E sono gravi le responsabilità di parte significativa delle associazioni del settore, corriva e subalterna alla corte dei ministri di passaggio e della sottosegretaria leghista stabilmente seduta sulla casella di competenza. Anzi. Un soggetto fuori dal coro come «Siamo ai Titoli di Coda» è stato costretto a smentire un comunicato caramelloso del Mic, che faceva riferimento a un dialogo positivo con le realtà del settore. Niente affatto, se si guarda all’enorme campo dei non allineati, costituiti da coloro che permettono al cinema e all’audiovisivo di esistere.

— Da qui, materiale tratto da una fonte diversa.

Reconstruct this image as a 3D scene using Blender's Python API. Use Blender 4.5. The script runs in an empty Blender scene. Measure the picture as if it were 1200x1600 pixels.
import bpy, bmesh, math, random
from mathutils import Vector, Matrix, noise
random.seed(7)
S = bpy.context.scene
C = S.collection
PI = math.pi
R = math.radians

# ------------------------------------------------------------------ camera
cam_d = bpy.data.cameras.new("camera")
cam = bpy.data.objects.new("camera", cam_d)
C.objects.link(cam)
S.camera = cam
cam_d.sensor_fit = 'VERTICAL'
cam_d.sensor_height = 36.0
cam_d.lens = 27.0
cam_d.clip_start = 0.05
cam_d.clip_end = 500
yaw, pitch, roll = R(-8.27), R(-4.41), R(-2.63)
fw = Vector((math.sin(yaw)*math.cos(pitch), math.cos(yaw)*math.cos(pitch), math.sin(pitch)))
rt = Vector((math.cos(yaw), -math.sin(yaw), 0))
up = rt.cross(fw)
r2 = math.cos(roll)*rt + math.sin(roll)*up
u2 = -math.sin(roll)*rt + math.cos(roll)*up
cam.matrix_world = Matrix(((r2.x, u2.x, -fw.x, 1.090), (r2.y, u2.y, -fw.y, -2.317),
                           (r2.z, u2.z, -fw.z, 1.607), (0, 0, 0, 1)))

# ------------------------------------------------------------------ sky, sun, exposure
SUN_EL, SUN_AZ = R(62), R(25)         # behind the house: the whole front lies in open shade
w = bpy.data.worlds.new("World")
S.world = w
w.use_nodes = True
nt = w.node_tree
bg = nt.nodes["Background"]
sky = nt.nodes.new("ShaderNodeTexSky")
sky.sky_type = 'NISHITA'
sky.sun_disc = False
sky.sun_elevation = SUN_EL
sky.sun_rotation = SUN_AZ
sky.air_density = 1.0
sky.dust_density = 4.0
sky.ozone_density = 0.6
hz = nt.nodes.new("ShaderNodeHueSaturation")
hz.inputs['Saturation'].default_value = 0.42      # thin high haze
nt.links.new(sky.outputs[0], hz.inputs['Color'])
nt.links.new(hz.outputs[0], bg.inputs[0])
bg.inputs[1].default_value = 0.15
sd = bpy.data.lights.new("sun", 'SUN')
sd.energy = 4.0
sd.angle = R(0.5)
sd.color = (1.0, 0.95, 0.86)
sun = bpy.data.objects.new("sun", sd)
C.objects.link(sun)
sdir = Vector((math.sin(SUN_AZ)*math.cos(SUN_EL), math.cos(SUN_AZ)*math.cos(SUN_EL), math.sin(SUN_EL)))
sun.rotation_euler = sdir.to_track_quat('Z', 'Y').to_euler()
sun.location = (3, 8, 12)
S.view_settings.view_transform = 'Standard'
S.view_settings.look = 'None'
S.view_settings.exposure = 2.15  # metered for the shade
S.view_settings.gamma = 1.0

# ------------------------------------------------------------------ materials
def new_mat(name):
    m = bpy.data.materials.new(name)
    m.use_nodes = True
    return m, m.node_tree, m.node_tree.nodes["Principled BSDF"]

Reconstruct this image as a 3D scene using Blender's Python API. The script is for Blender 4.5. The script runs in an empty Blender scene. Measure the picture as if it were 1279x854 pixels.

Giuli non ha detto una verità tristemente nota: una grande percentuale dei professionisti del sistema è senza lavoro e coloro che hanno un impiego lo strappano magari per periodi brevi e con rapporti di lavoro precari nonché sottopagati. Insomma, l’allarme è rosso (o nero, se il ministro preferisce) e non basta limitarsi ad esibire cifre prive di analisi qualitative.

Sul teatro è successo un dramma, con numerose compagnie costrette a chiudere i battenti. Per non dire della situazione inquietante in cui versano i mondi connotativi dello stesso ministero: storici dell’arte, archeologi, laddove il maschile è sovraesteso data la significativa presenza femminile.
Nell’informativa non si è parlato di strategie dell’immaginario, oggi alle prese con un mutamento profondissimo nei paradigmi produttivi e nell’apparato tecnologico.

A che serve il Mic se si limita a predicare improbabili contronarrazioni e in realtà funziona da macchinetta di potere, per insediare figure di riferimento dei circoli della destra al governo? Dalla lotta per l’egemonia (quante volte Gramsci è tirato per la giacchetta) alla copertura di sedie e sgabelli il passo è breve.
Il ministro Giuli si è pure lasciato andare, con un certo sprezzo del ridicolo, ad evocare occupazioni sovietiche di Cinecittà. Che peccato, viste le attese assai diverse verso una personalità che appariva espressione di un conservatorismo né estremo né fazioso. Ma, per citare l’Ideologia tedesca di Marx, è proprio vero che l’essere sociale fa la coscienza.

Comunque, senza offesa per la persona, è lecito affermare che Lenin o Trotsky o Bucharin sarebbero stati più adatti a presiedere l’Istituto Luce- Cinecittà della new entry Antonio Saccone? Quest’ultimo magari si rivelerà bravo ma, se pensiamo a cos’è stato il cinema italiano, viene il magone.

Hanno ragione i filosofi: non si tocca il fondo, perché si può scavare ancora.

Ha proprio ragione il segretario della Cgil Maurizio Landini: serve una rivolta.